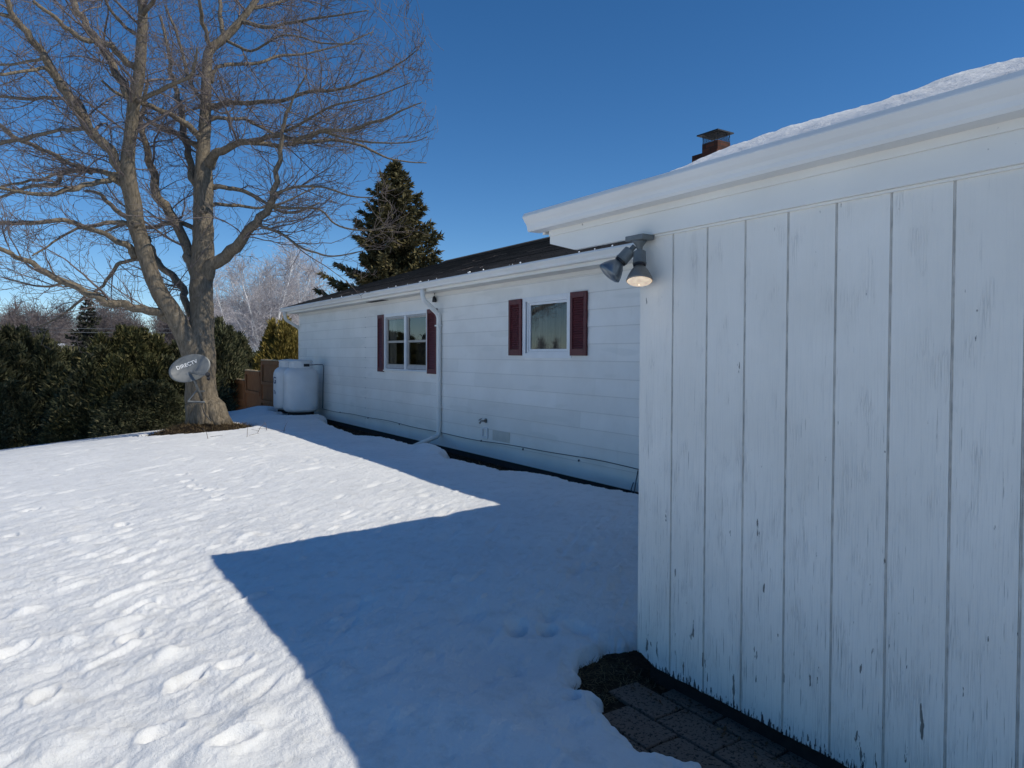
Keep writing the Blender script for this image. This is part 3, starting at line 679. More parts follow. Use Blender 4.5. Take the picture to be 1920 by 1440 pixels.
# double window
win = MB(); ring(win, HX-.022, HX+.018, 10.762, 12.610, 1.180, 2.252, .062, .060, .045); 
win.box(HX-.024, HX+.018, 11.632, 11.700, 1.226, 2.191); w1 = win.build('window', M['vinyl'], house, bevel=.002)
MB().box(HX-.045, HX-.0225, 10.76, 12.60, 1.178, 1.200).build('sill', M['trim'], w1, bevel=.002)
b = MB(); yy_ = np.linspace(10.95, 11.95, 40); vs_ = []
for y_ in yy_:
    e_ = max(0, 1-abs(y_-11.42)/.5); hh_ = .0015+(.012*e_+.012*rng.random())*e_; wv = .004+.012*rng.random()*e_; vs_ += [(HX-.048-wv, y_, 1.199), (HX-.044, y_, 1.2005+hh_), (HX-.026, y_, 1.2005+hh_*.8), (HX-.0228, y_, 1.199)]
b.add(vs_, [(4*i+j, 4*i+4+j, 4*i+5+j, 4*i+1+j) for i in range(39) for j in range(3)])
b.build('sill_snow', M['snow'], w1)
for (a, c) in ((10.83, 11.02), (11.66, 11.82), (12.2, 12.54)):
    cv = []
    for i_ in range(21):
        y_ = a+(c-a)*i_/20; x_ = HX+.055+.010*math.sin(i_*1.1)
        cv += [(x_, y_, 1.25), (x_, y_, 2.12)]
    put('curtain', cv, [(2*i_, 2*i_+2, 2*i_+3, 2*i_+1) for i_ in range(20)], M['curtain'], w1, smooth=True)
for (a, c) in ((10.826, 11.630), (11.702, 12.546)):
    b = MB(); ring(b, HX-.004, HX+.022, a, c, 1.232, 2.189, .028, .024, .06); b.build('storm_frame', simple('grey_storm_frame', (.42, .42, .43), .4), w1)
    b = MB(); ring(b, HX+.006, HX+.034, a+.03, c-.03, 1.290, 2.168, .030, .030, .022); b.box(HX+.004, HX+.034, a+.061, c-.061, 1.705, 1.745); b.build('sash', M['sash'], w1)
    put('pane', [(HX+.020, a+.062, 1.310), (HX+.020, c-.062, 1.310), (HX+.020, c-.062, 1.704), (HX+.020, a+.062, 1.704)], [(0, 3, 2, 1)], M['glass'], w1)
    put('pane', [(HX+.020, a+.062, 1.746), (HX+.020, c-.062, 1.746), (HX+.020, c-.062, 2.139), (HX+.020, a+.062, 2.139)], [(0, 3, 2, 1)], M['glass'], w1)
# downspouts (oval corrugated pipe)
def pipe(pts, rx=.034, ry=.044, name='downspout', parent=house, k=14):
    b = MB(); P = np.array(pts, float); Q = [P[0]]
    for i in range(1, len(P)-1):
        a = P[i]+(P[i-1]-P[i])/np.linalg.norm(P[i-1]-P[i])*.07; c = P[i]+(P[i+1]-P[i])/np.linalg.norm(P[i+1]-P[i])*.07
        for t in np.linspace(0, 1, 6): Q.append(a*(1-t)**2+2*P[i]*t*(1-t)+c*t*t)
    Q.append(P[-1]); b.tube(Q, (rx+ry)/2, k); return b.build(name, M['alu'], parent, smooth=True)
YD = 10.30
d1 = pipe([(FX-.065, YD, 2.545), (FX-.065, YD, 2.38), (HX-.055, YD, 2.14), (HX-.055, YD, .17), (4.72, YD-.35, .06)])
for z_ in (.62, 1.95): MB().box(HX-.105, HX-.012, YD-.050, YD+.050, z_, z_+.025).build('strap', M['alu'], d1)
YF = HY1+.10
d2 = pipe([(FX-.065, YF, 2.545), (FX-.065, YF, 2.36), (HX+.03, YF, 2.14), (HX+.03, YF, .1)])
# small things on the wall
t = thing('outdoor_tap', 'small metal garden tap sticking out of the lower house wall', 'tap', (HX-.012, 8.89, .525))
b = MB(); b.tube([(HX-.012, 8.89, .525), (HX-.09, 8.89, .525), (HX-.12, 8.89, .49)], [.013, .013, .015], 10); b.build('spout', M['chrome'], t, smooth=True)
b = MB(); b.lathe([(.006, 0), (.032, .004), (.032, .012), (.010, .020)], (HX-.085, 8.915, .538), 10, axis=(-.5, .3, 1)); b.build('handle', M['chrome'], t)
MB().lathe([(.036, 0), (.034, .008), (.012, .012)], (HX-.012, 8.89, .525), 14, axis=(-1, 0, 0)).build('flange', M['chrome'], t)
b = MB(); ring(b, HX-.030, HX-.008, 8.82, 8.985, .265, .425, .028); tag(b.build('vent_cover', M['vinyl'], bevel=.002), 'white square vent cover below the garden tap', 'vent')
MB().box(HX-.0125, HX-.006, 8.25, 8.70, .262, .405).build('bare_patch', M['patch'], house)
b = MB()
P = []; yy = 16.17
for y in np.linspace(16.17, 2.7, 70): P.append((HX-.020-.004*(rng.random()), y, .225+.012*math.sin(y*1.1)+.006*math.sin(y*3.1+1)-.0+.03*sstep(9, 6, np.array(y))))
b.tube(P, .0052, 6)
for y in (15.0, 13.4, 11.9, 9.0, 7.9, 6.7): 
    b.box(HX-.030, HX-.011, y, y+.012, .205, .23)
tag(b.build('wall_cable', M['cable'], smooth=True), 'thin dark cable clipped low along the white lap siding', 'cable')
b = MB(); b.tube([(HX-.02, 5.68, .24), (HX-.03, 5.70, .12), (HX-.035, 5.72, .0), (HX-.03, 5.69, -.04)], .006, 6); b.tube([(HX-.03, 5.74, .10), (HX-.045, 5.76, .02), (HX-.04, 5.73, -.05)], .006, 6)
tag(b.build('cable_loop', M['cable'], smooth=True), 'loose loop of cable hanging at the wall foot next to the wing', 'cable')
t = thing('hanging_chime', 'small black bell-shaped ornament hung under the soffit by the downspout', 'ornament', (HX-.05, 10.47, 2.50))
b = MB(); b.lathe([(.004, 0), (.022, -.01), (.030, -.04), (.036, -.085), (.030, -.10), (.004, -.10)], (HX-.05, 10.47, 2.455), 12); b.build('bell', M['black'], t, smooth=True)
b = MB(); b.tube([(HX-.05, 10.47, 2.503), (HX-.05, 10.47, 2.44)], .004, 5); b.tube([(HX-.05, 10.45, 2.50), (HX-.04, 10.49, 2.475)], .004, 5); b.build('hook', M['black'], t)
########
■ **Stated problem**: Without the pictures, repeat the listing above exactly.

■ **Result of the task**:
Keep writing the Blender script for this image. This is part 3, starting at line 679. More parts follow. Use Blender 4.5. Take the picture to be 1920 by 1440 pixels.
# double window
win = MB(); ring(win, HX-.022, HX+.018, 10.762, 12.610, 1.180, 2.252, .062, .060, .045); 
win.box(HX-.024, HX+.018, 11.632, 11.700, 1.226, 2.191); w1 = win.build('window', M['vinyl'], house, bevel=.002)
MB().box(HX-.045, HX-.0225, 10.76, 12.60, 1.178, 1.200).build('sill', M['trim'], w1, bevel=.002)
b = MB(); yy_ = np.linspace(10.95, 11.95, 40); vs_ = []
for y_ in yy_:
    e_ = max(0, 1-abs(y_-11.42)/.5); hh_ = .0015+(.012*e_+.012*rng.random())*e_; wv = .004+.012*rng.random()*e_; vs_ += [(HX-.048-wv, y_, 1.199), (HX-.044, y_, 1.2005+hh_), (HX-.026, y_, 1.2005+hh_*.8), (HX-.0228, y_, 1.199)]
b.add(vs_, [(4*i+j, 4*i+4+j, 4*i+5+j, 4*i+1+j) for i in range(39) for j in range(3)])
b.build('sill_snow', M['snow'], w1)
for (a, c) in ((10.83, 11.02), (11.66, 11.82), (12.2, 12.54)):
    cv = []
    for i_ in range(21):
        y_ = a+(c-a)*i_/20; x_ = HX+.055+.010*math.sin(i_*1.1)
        cv += [(x_, y_, 1.25), (x_, y_, 2.12)]
    put('curtain', cv, [(2*i_, 2*i_+2, 2*i_+3, 2*i_+1) for i_ in range(20)], M['curtain'], w1, smooth=True)
for (a, c) in ((10.826, 11.630), (11.702, 12.546)):
    b = MB(); ring(b, HX-.004, HX+.022, a, c, 1.232, 2.189, .028, .024, .06); b.build('storm_frame', simple('grey_storm_frame', (.42, .42, .43), .4), w1)
    b = MB(); ring(b, HX+.006, HX+.034, a+.03, c-.03, 1.290, 2.168, .030, .030, .022); b.box(HX+.004, HX+.034, a+.061, c-.061, 1.705, 1.745); b.build('sash', M['sash'], w1)
    put('pane', [(HX+.020, a+.062, 1.310), (HX+.020, c-.062, 1.310), (HX+.020, c-.062, 1.704), (HX+.020, a+.062, 1.704)], [(0, 3, 2, 1)], M['glass'], w1)
    put('pane', [(HX+.020, a+.062, 1.746), (HX+.020, c-.062, 1.746), (HX+.020, c-.062, 2.139), (HX+.020, a+.062, 2.139)], [(0, 3, 2, 1)], M['glass'], w1)
# downspouts (oval corrugated pipe)
def pipe(pts, rx=.034, ry=.044, name='downspout', parent=house, k=14):
    b = MB(); P = np.array(pts, float); Q = [P[0]]
    for i in range(1, len(P)-1):
        a = P[i]+(P[i-1]-P[i])/np.linalg.norm(P[i-1]-P[i])*.07; c = P[i]+(P[i+1]-P[i])/np.linalg.norm(P[i+1]-P[i])*.07
        for t in np.linspace(0, 1, 6): Q.append(a*(1-t)**2+2*P[i]*t*(1-t)+c*t*t)
    Q.append(P[-1]); b.tube(Q, (rx+ry)/2, k); return b.build(name, M['alu'], parent, smooth=True)
YD = 10.30
d1 = pipe([(FX-.065, YD, 2.545), (FX-.065, YD, 2.38), (HX-.055, YD, 2.14), (HX-.055, YD, .17), (4.72, YD-.35, .06)])
for z_ in (.62, 1.95): MB().box(HX-.105, HX-.012, YD-.050, YD+.050, z_, z_+.025).build('strap', M['alu'], d1)
YF = HY1+.10
d2 = pipe([(FX-.065, YF, 2.545), (FX-.065, YF, 2.36), (HX+.03, YF, 2.14), (HX+.03, YF, .1)])
# small things on the wall
t = thing('outdoor_tap', 'small metal garden tap sticking out of the lower house wall', 'tap', (HX-.012, 8.89, .525))
b = MB(); b.tube([(HX-.012, 8.89, .525), (HX-.09, 8.89, .525), (HX-.12, 8.89, .49)], [.013, .013, .015], 10); b.build('spout', M['chrome'], t, smooth=True)
b = MB(); b.lathe([(.006, 0), (.032, .004), (.032, .012), (.010, .020)], (HX-.085, 8.915, .538), 10, axis=(-.5, .3, 1)); b.build('handle', M['chrome'], t)
MB().lathe([(.036, 0), (.034, .008), (.012, .012)], (HX-.012, 8.89, .525), 14, axis=(-1, 0, 0)).build('flange', M['chrome'], t)
b = MB(); ring(b, HX-.030, HX-.008, 8.82, 8.985, .265, .425, .028); tag(b.build('vent_cover', M['vinyl'], bevel=.002), 'white square vent cover below the garden tap', 'vent')
MB().box(HX-.0125, HX-.006, 8.25, 8.70, .262, .405).build('bare_patch', M['patch'], house)
b = MB()
P = []; yy = 16.17
for y in np.linspace(16.17, 2.7, 70): P.append((HX-.020-.004*(rng.random()), y, .225+.012*math.sin(y*1.1)+.006*math.sin(y*3.1+1)-.0+.03*sstep(9, 6, np.array(y))))
b.tube(P, .0052, 6)
for y in (15.0, 13.4, 11.9, 9.0, 7.9, 6.7): 
    b.box(HX-.030, HX-.011, y, y+.012, .205, .23)
tag(b.build('wall_cable', M['cable'], smooth=True), 'thin dark cable clipped low along the white lap siding', 'cable')
b = MB(); b.tube([(HX-.02, 5.68, .24), (HX-.03, 5.70, .12), (HX-.035, 5.72, .0), (HX-.03, 5.69, -.04)], .006, 6); b.tube([(HX-.03, 5.74, .10), (HX-.045, 5.76, .02), (HX-.04, 5.73, -.05)], .006, 6)
tag(b.build('cable_loop', M['cable'], smooth=True), 'loose loop of cable hanging at the wall foot next to the wing', 'cable')
t = thing('hanging_chime', 'small black bell-shaped ornament hung under the soffit by the downspout', 'ornament', (HX-.05, 10.47, 2.50))
b = MB(); b.lathe([(.004, 0), (.022, -.01), (.030, -.04), (.036, -.085), (.030, -.10), (.004, -.10)], (HX-.05, 10.47, 2.455), 12); b.build('bell', M['black'], t, smooth=True)
b = MB(); b.tube([(HX-.05, 10.47, 2.503), (HX-.05, 10.47, 2.44)], .004, 5); b.tube([(HX-.05, 10.45, 2.50), (HX-.04, 10.49, 2.475)], .004, 5); b.build('hook', M['black'], t)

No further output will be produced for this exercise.